Destini inversi, avversi Cultura

Poco dopo la crocifissione di Cristo c’erano già suoi seguaci in Italia, scrive San Paolo raccontando il suo sbarco sulla costa napoletana nel 61: “Si levò lo scirocco e l'indomani arrivammo a Pozzuoli. Qui trovammo alcuni fratelli, i quali ci invitarono a restare con loro una settimana”. Destino inverso per la Benevento romana: anche se viaggiatori e notizie arrivavano prima per via di terra che per mare, non c’era ancora in città un nucleo di cristiani. C’era Iside dea egizia a promettere vita ultraterrena, e con lei una corte di divinità esotiche. A Pozzuoli San Paolo era stato fraternamente accolto, a Pozzuoli San Gennaro vescovo di Benevento fu invece decapitato. Il Cristianesimo cresceva tra destini inversi, avversi.

Una doppia fila di sfingi in granito rosa guidava i fedeli alla statua della dea nel tempio che nell’anno 88 Domiziano imperatore le aveva dedicato a Benevento. Il culto di Iside durò finché i cristiani poterono contrastarlo: massacrarono le sculture isiache, le decapitarono. Ridussero Iside a ‘strega’, ma continuò a inquietarli l’immagine della Sfinge diffusa fin nelle case. È perfida la Sfinge perché conosce il futuro e tace? O tace perché è un angelo misericordioso?

Alcune di quelle sfingi in granito rosa aspettano oggi i turisti insieme ad altri reperti isiaci, tutti scolpiti in marmi policromi tratti dalle cave dei monti sul Mar Rosso. Fatti per risplendere al sole, sono stati collocati a Benevento nei sotterranei del palazzo della Prefettura, dove ombre nere ne azzerano i dettagli e l’illuminazione artificiale ne umilia i colori. Un destino ancora una volta inverso, avverso.

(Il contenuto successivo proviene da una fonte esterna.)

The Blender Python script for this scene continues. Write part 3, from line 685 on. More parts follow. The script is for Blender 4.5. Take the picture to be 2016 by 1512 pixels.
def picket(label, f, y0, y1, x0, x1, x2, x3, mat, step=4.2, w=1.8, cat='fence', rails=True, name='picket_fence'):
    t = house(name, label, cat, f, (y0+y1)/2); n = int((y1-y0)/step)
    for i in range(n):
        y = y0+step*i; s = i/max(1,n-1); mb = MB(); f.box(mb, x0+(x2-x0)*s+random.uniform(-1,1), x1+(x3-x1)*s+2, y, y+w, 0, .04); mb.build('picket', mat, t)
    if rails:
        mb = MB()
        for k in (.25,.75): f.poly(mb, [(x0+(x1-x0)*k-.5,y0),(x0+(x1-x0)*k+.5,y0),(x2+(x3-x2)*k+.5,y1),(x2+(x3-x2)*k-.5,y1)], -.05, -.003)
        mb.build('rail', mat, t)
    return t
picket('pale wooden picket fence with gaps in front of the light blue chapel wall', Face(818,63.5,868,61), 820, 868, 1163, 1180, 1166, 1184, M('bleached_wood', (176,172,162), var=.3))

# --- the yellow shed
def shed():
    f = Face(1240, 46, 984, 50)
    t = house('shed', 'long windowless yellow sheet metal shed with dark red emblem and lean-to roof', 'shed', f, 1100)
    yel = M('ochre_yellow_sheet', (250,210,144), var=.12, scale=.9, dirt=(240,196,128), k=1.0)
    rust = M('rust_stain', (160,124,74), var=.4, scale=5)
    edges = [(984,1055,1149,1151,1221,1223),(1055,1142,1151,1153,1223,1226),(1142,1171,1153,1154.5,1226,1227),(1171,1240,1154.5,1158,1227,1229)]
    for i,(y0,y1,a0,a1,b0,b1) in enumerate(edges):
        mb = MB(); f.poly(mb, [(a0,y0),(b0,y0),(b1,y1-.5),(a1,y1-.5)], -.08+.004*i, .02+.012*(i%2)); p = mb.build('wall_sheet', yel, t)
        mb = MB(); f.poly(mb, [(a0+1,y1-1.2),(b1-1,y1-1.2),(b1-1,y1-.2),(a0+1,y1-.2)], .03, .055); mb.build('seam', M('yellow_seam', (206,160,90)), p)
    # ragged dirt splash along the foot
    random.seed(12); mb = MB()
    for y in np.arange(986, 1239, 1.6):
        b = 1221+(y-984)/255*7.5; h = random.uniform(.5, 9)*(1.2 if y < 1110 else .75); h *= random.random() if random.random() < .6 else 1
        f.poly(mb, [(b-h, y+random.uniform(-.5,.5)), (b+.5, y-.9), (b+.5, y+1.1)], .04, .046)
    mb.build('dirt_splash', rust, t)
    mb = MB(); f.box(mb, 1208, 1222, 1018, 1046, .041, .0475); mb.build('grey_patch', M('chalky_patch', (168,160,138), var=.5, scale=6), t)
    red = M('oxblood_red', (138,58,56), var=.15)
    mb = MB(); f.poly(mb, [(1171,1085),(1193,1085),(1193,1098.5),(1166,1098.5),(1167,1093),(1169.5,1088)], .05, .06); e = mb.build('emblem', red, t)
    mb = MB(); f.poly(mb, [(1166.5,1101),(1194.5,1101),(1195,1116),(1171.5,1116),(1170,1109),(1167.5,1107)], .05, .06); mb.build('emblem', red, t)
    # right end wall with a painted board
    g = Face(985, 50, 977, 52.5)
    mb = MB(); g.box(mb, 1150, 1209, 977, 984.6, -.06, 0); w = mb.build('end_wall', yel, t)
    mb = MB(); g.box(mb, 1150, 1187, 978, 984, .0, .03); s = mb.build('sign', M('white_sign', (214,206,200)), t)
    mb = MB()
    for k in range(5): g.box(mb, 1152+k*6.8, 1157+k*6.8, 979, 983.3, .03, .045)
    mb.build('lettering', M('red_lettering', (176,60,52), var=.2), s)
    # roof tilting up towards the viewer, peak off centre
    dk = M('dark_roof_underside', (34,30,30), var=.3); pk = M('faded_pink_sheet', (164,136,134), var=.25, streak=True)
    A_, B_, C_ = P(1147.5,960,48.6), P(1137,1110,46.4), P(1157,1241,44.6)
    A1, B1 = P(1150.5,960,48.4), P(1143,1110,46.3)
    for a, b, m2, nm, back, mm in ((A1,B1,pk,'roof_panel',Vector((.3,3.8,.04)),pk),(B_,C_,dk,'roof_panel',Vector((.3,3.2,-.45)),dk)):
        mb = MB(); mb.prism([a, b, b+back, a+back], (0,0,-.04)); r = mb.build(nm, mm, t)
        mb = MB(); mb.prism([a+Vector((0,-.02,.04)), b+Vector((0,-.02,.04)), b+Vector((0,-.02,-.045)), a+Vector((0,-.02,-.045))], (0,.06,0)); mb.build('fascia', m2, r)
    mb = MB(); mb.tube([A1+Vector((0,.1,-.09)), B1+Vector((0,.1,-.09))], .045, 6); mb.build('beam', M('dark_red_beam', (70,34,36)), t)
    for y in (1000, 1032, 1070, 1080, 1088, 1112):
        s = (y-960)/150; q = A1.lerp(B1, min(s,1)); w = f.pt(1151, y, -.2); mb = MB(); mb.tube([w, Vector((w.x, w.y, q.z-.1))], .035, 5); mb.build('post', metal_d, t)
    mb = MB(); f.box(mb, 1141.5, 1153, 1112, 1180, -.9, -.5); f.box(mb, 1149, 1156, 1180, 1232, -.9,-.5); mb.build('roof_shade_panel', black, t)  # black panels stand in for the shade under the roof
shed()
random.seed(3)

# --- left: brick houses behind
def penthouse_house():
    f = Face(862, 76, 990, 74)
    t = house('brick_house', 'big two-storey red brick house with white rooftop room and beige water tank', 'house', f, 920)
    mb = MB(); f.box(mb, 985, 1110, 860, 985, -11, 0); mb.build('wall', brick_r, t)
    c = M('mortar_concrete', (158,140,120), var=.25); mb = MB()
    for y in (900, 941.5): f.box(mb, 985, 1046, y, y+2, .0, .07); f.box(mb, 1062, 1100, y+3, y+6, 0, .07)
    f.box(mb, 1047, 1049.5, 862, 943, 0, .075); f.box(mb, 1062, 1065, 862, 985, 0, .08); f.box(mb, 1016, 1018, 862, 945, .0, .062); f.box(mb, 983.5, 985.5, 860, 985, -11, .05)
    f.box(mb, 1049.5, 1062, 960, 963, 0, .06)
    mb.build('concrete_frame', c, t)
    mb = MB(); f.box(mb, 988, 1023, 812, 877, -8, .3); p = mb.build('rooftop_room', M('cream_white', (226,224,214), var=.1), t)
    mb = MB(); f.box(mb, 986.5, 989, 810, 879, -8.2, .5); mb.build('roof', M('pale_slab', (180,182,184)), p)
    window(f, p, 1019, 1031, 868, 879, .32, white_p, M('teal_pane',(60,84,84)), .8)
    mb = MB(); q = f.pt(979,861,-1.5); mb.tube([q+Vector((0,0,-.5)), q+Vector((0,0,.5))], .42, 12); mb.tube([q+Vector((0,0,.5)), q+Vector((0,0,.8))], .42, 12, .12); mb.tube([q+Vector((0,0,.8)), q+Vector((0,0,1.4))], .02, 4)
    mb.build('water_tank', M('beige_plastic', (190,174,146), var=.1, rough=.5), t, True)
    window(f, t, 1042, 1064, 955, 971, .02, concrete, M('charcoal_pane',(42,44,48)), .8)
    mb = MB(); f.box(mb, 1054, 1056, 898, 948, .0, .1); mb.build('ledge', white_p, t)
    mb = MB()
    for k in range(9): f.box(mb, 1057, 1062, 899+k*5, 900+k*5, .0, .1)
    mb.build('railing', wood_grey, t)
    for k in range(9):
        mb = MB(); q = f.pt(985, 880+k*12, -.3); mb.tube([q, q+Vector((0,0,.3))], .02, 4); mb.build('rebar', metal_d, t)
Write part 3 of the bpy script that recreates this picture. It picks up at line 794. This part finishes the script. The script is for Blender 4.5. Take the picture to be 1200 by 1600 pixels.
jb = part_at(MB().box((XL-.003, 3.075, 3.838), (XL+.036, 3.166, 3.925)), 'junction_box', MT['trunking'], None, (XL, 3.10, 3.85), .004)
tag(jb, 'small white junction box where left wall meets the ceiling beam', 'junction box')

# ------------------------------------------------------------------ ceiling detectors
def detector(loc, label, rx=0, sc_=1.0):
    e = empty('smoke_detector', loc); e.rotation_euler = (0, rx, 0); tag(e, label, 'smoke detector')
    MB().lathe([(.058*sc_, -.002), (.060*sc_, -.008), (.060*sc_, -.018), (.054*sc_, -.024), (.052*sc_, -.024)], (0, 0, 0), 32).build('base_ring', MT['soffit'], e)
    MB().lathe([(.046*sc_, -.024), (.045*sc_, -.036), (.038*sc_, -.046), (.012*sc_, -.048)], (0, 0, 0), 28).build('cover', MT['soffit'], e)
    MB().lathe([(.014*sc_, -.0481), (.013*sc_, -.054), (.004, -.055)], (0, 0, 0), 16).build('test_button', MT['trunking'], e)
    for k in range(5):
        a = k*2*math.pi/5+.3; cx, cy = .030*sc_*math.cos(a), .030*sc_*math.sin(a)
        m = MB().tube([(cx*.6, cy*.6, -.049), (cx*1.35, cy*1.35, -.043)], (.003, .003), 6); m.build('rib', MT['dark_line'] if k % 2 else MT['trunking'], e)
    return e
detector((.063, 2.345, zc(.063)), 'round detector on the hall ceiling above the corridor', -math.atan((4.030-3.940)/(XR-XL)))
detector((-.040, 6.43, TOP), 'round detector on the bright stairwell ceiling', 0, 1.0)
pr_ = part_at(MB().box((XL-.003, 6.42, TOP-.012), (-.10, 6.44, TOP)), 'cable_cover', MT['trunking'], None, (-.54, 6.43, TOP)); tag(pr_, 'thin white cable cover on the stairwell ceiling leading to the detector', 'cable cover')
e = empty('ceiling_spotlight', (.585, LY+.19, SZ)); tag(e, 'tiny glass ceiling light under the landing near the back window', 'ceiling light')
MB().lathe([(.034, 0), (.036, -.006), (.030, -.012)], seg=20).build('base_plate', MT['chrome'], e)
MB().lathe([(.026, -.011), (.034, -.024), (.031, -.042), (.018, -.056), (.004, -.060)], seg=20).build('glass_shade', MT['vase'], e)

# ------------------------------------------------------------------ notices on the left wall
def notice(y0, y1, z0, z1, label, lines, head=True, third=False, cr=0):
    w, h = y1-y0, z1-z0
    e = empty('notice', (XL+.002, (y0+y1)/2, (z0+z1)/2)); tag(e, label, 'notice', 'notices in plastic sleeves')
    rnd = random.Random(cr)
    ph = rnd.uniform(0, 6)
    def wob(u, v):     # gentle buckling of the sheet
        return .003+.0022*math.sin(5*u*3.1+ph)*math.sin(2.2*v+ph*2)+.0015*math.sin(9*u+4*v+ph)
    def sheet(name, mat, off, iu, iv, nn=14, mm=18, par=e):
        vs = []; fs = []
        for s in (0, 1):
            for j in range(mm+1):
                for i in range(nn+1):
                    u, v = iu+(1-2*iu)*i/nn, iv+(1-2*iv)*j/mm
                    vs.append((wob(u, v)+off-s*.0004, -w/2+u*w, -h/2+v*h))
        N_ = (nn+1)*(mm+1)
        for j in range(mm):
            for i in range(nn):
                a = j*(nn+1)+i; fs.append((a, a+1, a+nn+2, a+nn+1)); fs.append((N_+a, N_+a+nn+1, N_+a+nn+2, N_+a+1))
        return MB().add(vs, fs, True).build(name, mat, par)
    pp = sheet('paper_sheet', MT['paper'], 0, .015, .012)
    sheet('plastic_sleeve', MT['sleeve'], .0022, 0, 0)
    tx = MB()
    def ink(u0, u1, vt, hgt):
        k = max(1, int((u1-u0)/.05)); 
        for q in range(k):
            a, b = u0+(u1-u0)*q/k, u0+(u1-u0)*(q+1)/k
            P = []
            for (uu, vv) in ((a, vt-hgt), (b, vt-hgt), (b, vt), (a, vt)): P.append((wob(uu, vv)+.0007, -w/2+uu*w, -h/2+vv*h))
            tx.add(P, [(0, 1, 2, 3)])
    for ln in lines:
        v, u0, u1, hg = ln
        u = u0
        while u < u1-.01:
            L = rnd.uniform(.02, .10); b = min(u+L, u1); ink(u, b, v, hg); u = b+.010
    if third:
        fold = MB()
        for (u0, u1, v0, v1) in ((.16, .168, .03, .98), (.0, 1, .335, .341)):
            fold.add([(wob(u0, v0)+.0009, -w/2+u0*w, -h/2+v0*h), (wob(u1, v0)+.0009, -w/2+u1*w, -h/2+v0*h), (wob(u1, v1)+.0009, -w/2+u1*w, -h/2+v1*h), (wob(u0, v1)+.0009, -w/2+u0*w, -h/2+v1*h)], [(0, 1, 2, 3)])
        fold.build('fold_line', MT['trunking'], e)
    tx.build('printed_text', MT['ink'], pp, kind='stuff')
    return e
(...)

Le sfingi importate nella Benevento romana hanno corpo leonino accovacciato, la coda girata di lato tra coscia e fianco, il sesso maschile: prova che vennero scolpite in Egitto. Maschio era infatti la Sfinge per gli Egiziani, femmina per i Greci. Ambivalente, ambigua, a volte alata a volte no, invertiva forma e sesso a seconda dei tempi e dei luoghi. Solo una volta svelò a un uomo il suo destino, al greco Edipo. Se ne stava sulla via di Tebe e divorava i passanti che non riuscivano a risolvere due enigmi: “Qual è l’animale che cammina ora a quattro zampe, ora a due, ora a tre...? Un fratello genera sua sorella, e lei a sua volta genera il fratello… chi sono?”. Edipo rispose: “L’uomo… il giorno e la notte”. La Sfinge non lo divorò e gli svelò il destino: ucciderai tuo padre, sposerai tua madre. Edipo neonato era stato abbandonato dai genitori Laio e Giocasta, sovrani di Tebe, perché sapevano che sarebbero stati uccisi da lui. Visse lontano, ignaro, a Corinto. Anni dopo incontrò Laio sulla via di Tebe, lo uccise e ne sposò la moglie senza sapere che quel re era suo padre e la regina sua madre. Sprofondò nell’orrore. Quella storia divenne un mito.

Freud individuò nel 1910 la breve fase incestuosa in cui ogni bambino si identifica col genitore del proprio sesso e prova desiderio nei confronti del genitore del sesso opposto. La chiamò ‘complesso di Edipo’. Ma non è la psicanalisi a mantenere tra noi il mito arcaico. A renderlo eterno è il monito della Sfinge, imperscrutabile custode del destino: quel che accadrà nel futuro nessuno deve sapere.